Corporate Holders And Crypto Exposed Equities
The repricing has also been visible in equity markets. Shares of companies that hold large Bitcoin reserves, major miners, and a leading United States exchange have all declined as sentiment around digital assets has soured. Some of these stocks recovered part of their losses when Bitcoin bounced later in the session, but the link between their fortunes and the underlying token remains very tight.
This year has seen more public companies positioning themselves as indirect crypto plays, with some accumulating Bitcoin and other cryptocurrencies on their balance sheets despite having core businesses unrelated to digital assets. Standard Chartered estimates that a drop below $90,000 could leave about half of the Bitcoin held by these treasury companies underwater and notes that listed firms now hold about 4% of all Bitcoin and $3.1of the ether supply, giving corporate moves a notable influence on price and sentiment.

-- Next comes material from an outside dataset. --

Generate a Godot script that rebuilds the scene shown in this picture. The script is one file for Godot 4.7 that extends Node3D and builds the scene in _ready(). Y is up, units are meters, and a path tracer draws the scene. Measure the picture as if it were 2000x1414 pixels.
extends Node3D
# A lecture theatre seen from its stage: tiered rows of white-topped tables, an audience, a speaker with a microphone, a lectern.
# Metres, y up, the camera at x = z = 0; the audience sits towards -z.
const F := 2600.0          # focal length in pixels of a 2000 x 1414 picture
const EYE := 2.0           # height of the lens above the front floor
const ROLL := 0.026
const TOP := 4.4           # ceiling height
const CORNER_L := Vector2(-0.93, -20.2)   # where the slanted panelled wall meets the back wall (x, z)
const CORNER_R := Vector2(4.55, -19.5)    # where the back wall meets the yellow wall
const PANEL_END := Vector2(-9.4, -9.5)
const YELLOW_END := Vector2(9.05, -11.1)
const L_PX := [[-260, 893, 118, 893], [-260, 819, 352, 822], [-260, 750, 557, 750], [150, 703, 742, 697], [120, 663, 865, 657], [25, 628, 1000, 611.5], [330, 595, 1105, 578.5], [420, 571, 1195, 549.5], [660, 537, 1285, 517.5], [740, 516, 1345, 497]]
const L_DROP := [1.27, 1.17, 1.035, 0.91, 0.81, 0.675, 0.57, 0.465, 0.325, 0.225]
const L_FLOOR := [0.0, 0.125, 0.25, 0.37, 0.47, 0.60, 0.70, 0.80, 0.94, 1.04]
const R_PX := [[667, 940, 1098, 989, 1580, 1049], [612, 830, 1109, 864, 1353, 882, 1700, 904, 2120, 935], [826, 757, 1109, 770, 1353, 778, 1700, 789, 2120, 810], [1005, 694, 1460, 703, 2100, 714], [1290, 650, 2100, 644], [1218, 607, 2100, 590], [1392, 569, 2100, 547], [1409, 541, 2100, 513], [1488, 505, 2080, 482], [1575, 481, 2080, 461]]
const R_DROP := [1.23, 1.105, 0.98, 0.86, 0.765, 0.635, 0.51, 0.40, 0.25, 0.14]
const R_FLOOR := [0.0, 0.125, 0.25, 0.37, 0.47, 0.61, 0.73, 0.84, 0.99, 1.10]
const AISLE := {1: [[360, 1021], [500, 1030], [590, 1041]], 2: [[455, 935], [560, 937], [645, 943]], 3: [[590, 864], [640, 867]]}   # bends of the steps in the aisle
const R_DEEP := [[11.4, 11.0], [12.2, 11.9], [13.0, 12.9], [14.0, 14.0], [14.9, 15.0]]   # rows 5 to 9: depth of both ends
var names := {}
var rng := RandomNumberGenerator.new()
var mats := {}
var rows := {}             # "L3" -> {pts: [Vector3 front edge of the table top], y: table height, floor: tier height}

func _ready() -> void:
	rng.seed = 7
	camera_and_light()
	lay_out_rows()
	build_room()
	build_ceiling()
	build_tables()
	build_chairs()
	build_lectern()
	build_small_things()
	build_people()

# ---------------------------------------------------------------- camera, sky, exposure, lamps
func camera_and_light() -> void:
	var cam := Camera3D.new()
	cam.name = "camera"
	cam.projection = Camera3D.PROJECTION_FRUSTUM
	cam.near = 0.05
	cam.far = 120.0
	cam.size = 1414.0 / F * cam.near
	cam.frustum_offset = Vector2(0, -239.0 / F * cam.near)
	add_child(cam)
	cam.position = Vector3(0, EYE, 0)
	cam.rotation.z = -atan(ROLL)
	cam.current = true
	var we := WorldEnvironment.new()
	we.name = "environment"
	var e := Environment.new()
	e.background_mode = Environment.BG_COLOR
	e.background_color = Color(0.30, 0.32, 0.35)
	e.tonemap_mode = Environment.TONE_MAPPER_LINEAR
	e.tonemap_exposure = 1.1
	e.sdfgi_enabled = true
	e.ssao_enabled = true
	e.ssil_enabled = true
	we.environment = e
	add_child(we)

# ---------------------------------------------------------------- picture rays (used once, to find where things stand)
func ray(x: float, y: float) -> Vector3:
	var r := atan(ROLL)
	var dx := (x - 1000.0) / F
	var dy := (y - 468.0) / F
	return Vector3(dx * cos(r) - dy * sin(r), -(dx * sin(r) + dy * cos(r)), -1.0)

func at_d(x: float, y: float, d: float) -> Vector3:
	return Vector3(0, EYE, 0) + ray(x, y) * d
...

One of the largest dedicated Bitcoin treasury firms, Strategy Inc., has kept buying through the downturn. Its founder, Michael Saylor, recently reported a purchase of 8,178 Bitcoin. As of the 16th November 2025, the firm held 649,870 tokens at an average price of about $74,433, a strategy that shows long-term conviction while heightening short-term volatility risk.
Ether And The Broader Digital Asset Landscape
Weakness is not confined to Bitcoin. Ether, the second-largest cryptocurrency by market value, has also been under sustained pressure. From an August peak of nearly $5,000, it has lost nearly 40% of its value. The simultaneous decline in both Bitcoin and Ether has contributed to a sense of strain across the entire digital asset complex.
Smaller tokens generally rely on these two assets for liquidity, pricing signals, and a measure of credibility. When both lead markets are falling, it becomes much harder for the rest of the sector to stabilize, let alone attract new inflows. The present backdrop, therefore, feels less like a brief disturbance and more like a broad reset.
Conclusion
Bitcoin’s dip below $90,000 broke what had looked like a solid year, and the rebound into the mid-$90,000s has only partly eased the strain. Whether this becomes a new base or just a pause now depends on how quickly confidence returns to crypto and broader markets.